Te hablo así, en este tono íntimo, porque te necesito. Necesito que nos recuerdes que lo que construimos no es eterno si no se transforma. Que la democracia de centro-izquierda no bastará si no se atreve a romper estructuralmente con el modelo heredado de la dictadura. No con todo, Pero sí con lo necesario. Que no es suficiente con reformas superficiales o con políticas de parche: se necesita una reconfiguración profunda, una nueva conversación sobre qué significa el Estado, el mercado, la justicia social.
Querida Verdad, te pido que nos hables claro: ¿cómo logramos construir un Chile donde la libertad política no esté divorciada de la justicia económica? ¿Cómo hacemos para que la herencia dictatorial no siga dictando las reglas, aunque cambie el rostro de quienes gobiernan? ¿Cómo se reconstruye un contrato social que no deje a millones al margen?
Yo te escribo esta carta inconclusa, llena de preguntas, con retazos de esperanza y de dolor.
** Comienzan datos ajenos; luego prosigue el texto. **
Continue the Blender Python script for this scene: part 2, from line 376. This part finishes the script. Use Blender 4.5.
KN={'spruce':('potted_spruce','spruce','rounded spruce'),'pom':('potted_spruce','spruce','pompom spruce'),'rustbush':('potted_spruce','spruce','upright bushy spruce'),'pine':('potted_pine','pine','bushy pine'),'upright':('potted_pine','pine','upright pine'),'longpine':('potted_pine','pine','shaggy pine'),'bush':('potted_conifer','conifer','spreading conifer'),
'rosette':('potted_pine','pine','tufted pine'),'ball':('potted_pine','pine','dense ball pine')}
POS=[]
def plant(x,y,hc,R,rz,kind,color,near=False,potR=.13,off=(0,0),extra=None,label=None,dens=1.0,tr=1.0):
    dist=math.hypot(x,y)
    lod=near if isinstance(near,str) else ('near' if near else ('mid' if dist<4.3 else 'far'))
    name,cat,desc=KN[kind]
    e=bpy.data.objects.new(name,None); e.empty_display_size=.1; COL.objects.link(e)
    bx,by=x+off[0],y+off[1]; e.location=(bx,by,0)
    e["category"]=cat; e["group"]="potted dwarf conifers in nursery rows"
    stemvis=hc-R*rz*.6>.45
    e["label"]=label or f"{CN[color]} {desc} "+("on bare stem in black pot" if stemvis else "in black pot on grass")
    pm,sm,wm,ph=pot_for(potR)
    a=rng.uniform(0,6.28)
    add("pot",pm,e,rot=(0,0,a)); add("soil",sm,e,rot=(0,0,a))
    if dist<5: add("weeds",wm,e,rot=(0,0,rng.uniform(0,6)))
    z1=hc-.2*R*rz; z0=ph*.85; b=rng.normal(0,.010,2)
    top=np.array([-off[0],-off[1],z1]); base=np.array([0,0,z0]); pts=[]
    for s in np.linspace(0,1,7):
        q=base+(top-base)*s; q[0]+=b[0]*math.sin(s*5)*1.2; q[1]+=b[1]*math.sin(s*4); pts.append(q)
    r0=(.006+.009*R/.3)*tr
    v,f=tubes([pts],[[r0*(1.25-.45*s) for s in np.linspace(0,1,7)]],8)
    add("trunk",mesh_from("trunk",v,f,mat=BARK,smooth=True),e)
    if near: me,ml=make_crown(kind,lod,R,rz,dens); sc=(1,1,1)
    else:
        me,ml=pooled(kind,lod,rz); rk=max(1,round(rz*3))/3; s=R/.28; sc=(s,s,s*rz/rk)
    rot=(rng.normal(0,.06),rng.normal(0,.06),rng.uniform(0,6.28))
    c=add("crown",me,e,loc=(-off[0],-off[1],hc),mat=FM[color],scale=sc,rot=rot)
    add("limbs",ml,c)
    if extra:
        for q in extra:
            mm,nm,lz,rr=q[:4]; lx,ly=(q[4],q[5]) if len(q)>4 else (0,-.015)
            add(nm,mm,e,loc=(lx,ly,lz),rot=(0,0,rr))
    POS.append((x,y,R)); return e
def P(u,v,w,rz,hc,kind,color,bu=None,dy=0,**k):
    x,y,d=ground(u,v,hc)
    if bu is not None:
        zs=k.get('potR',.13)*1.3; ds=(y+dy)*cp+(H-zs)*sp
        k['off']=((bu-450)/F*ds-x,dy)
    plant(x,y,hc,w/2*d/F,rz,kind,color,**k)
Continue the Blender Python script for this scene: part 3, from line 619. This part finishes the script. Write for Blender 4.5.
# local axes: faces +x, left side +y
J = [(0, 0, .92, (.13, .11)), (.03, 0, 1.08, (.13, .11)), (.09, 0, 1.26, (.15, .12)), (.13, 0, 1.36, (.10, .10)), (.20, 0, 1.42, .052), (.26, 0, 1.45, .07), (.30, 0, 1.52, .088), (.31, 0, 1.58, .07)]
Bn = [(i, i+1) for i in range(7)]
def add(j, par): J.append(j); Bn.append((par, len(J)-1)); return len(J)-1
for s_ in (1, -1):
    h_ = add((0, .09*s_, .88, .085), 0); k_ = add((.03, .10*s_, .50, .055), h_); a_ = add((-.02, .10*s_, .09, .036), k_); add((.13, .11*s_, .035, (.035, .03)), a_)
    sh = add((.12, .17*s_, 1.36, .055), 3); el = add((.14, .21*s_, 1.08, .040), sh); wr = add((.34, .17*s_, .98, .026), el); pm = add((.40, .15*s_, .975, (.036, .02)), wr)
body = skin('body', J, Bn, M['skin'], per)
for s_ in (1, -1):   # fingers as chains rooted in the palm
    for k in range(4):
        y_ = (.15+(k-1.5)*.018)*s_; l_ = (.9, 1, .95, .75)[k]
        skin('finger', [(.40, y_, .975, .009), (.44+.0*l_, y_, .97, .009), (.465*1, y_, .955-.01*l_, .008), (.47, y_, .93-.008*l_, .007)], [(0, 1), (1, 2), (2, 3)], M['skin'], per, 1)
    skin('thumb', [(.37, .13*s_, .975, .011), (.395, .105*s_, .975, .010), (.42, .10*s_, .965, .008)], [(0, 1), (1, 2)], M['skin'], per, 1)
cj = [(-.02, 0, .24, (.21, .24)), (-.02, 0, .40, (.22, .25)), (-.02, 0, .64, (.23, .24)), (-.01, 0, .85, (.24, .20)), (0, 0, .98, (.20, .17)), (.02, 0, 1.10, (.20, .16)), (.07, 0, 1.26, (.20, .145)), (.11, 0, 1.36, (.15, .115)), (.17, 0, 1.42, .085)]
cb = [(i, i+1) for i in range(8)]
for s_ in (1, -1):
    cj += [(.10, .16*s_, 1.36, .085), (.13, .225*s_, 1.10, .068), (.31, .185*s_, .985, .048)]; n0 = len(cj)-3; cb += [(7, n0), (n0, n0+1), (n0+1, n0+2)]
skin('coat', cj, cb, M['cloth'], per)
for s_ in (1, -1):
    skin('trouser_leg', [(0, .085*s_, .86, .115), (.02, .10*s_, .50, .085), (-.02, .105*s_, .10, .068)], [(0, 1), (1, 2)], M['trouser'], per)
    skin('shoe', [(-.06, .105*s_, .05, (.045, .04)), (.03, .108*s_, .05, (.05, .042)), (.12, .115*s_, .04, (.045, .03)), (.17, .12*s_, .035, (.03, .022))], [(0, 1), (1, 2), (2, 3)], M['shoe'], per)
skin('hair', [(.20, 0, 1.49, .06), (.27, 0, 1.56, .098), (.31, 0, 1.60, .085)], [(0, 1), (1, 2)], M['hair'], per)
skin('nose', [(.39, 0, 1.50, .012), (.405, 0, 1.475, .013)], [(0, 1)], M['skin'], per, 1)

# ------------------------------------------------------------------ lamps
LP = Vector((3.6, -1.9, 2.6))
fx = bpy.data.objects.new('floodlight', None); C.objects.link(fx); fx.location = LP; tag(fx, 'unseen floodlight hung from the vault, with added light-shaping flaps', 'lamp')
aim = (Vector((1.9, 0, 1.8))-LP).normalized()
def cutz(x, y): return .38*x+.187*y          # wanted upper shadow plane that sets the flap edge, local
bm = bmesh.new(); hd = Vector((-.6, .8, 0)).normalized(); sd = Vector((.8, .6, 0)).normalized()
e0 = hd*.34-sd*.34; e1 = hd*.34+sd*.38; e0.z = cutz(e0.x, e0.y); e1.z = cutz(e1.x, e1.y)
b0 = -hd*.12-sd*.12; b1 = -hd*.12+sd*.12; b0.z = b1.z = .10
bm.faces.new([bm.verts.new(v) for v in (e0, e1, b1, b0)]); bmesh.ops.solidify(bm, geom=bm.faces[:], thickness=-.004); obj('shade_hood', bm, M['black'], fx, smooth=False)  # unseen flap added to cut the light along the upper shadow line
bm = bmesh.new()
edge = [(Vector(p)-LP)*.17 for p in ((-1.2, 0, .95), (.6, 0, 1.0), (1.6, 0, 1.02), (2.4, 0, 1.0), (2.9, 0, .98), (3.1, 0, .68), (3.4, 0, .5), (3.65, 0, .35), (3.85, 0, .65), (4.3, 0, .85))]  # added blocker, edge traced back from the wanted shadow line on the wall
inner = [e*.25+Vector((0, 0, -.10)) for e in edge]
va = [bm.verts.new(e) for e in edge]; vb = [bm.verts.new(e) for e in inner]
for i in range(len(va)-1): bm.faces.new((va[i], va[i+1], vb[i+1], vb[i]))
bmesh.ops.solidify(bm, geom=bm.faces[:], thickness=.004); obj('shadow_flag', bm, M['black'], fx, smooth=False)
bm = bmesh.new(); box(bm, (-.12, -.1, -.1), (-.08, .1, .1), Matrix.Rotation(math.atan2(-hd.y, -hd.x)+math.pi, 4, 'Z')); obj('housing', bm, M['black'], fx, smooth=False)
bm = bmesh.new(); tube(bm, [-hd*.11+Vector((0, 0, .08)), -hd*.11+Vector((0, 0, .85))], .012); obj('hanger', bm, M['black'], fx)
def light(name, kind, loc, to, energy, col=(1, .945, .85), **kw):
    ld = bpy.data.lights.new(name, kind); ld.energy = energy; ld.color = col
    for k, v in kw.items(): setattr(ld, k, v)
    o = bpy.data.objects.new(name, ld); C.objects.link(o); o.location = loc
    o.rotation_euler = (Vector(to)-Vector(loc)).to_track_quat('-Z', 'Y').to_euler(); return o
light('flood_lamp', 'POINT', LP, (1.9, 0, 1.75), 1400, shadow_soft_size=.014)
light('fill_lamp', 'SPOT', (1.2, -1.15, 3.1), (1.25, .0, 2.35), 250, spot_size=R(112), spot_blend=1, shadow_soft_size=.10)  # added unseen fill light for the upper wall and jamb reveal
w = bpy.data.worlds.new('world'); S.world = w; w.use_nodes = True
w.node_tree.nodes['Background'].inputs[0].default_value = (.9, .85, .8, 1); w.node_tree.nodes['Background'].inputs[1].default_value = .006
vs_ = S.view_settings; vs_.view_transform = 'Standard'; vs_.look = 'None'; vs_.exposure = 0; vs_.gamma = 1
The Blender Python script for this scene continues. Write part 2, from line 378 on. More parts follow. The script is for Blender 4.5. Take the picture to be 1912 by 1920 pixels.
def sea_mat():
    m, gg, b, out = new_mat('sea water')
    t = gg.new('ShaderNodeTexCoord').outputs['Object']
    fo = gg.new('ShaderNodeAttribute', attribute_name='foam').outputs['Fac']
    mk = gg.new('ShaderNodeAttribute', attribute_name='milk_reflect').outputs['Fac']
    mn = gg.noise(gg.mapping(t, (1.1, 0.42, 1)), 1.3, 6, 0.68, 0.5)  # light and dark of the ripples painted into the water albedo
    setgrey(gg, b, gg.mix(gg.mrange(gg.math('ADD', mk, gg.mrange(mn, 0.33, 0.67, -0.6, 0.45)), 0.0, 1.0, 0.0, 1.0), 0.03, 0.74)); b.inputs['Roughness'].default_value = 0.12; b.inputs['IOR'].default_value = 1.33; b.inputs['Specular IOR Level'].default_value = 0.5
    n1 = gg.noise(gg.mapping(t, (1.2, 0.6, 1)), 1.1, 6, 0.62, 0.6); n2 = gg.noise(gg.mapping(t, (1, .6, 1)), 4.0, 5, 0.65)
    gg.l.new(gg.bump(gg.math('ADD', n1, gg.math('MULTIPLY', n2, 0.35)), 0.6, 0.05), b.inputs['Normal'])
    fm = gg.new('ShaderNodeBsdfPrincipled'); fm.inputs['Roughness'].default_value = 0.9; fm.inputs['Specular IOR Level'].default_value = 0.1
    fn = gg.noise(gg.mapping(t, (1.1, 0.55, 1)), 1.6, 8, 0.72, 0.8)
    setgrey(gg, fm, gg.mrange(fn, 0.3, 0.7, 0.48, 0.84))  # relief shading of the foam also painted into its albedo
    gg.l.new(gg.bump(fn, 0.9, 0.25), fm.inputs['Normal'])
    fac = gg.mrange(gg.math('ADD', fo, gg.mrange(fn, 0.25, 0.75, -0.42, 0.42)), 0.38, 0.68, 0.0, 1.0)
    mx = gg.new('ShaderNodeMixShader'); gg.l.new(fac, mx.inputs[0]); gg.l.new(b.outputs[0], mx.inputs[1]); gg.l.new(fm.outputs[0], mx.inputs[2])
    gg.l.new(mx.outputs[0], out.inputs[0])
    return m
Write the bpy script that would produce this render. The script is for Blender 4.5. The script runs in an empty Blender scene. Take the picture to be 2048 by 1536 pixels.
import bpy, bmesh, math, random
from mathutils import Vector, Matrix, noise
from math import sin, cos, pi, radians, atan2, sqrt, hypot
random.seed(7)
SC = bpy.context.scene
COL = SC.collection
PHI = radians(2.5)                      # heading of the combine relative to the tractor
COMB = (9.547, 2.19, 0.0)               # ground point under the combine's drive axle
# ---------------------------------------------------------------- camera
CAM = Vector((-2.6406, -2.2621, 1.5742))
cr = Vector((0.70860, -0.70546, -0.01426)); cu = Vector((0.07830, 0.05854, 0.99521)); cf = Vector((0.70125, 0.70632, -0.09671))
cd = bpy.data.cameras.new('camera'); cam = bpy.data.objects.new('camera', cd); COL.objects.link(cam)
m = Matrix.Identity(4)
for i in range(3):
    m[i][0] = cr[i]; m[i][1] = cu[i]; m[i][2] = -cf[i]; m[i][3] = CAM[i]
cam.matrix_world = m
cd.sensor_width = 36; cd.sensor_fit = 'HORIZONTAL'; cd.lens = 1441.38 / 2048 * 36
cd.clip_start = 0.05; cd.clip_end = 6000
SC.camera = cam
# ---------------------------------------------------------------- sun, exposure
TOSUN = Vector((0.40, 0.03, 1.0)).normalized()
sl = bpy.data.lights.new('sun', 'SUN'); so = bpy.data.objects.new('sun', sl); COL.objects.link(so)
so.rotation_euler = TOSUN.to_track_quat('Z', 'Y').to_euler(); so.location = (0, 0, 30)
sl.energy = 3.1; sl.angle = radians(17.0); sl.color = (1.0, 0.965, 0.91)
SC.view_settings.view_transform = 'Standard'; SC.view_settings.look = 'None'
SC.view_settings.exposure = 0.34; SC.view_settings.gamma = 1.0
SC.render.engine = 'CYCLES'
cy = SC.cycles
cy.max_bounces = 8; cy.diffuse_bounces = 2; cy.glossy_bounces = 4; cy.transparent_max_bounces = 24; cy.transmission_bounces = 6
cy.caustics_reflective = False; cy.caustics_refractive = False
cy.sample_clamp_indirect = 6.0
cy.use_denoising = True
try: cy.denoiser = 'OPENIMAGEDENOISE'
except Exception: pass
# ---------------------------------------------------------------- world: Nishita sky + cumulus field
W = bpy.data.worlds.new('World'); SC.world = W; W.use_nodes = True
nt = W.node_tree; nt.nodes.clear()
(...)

No te prometo respuestas definitivas, pero te prometo este compromiso: seguir llamándote, seguir buscando que la democracia sea más que un teatro, que sea un cuerpo vivo que respira con todas sus almas, no solo con las élites.
Que los ricos sean más ricos, pero que los pobres también lo seamos. Es hora de trabajar juntos con otra visión, y transitar un camino distinto.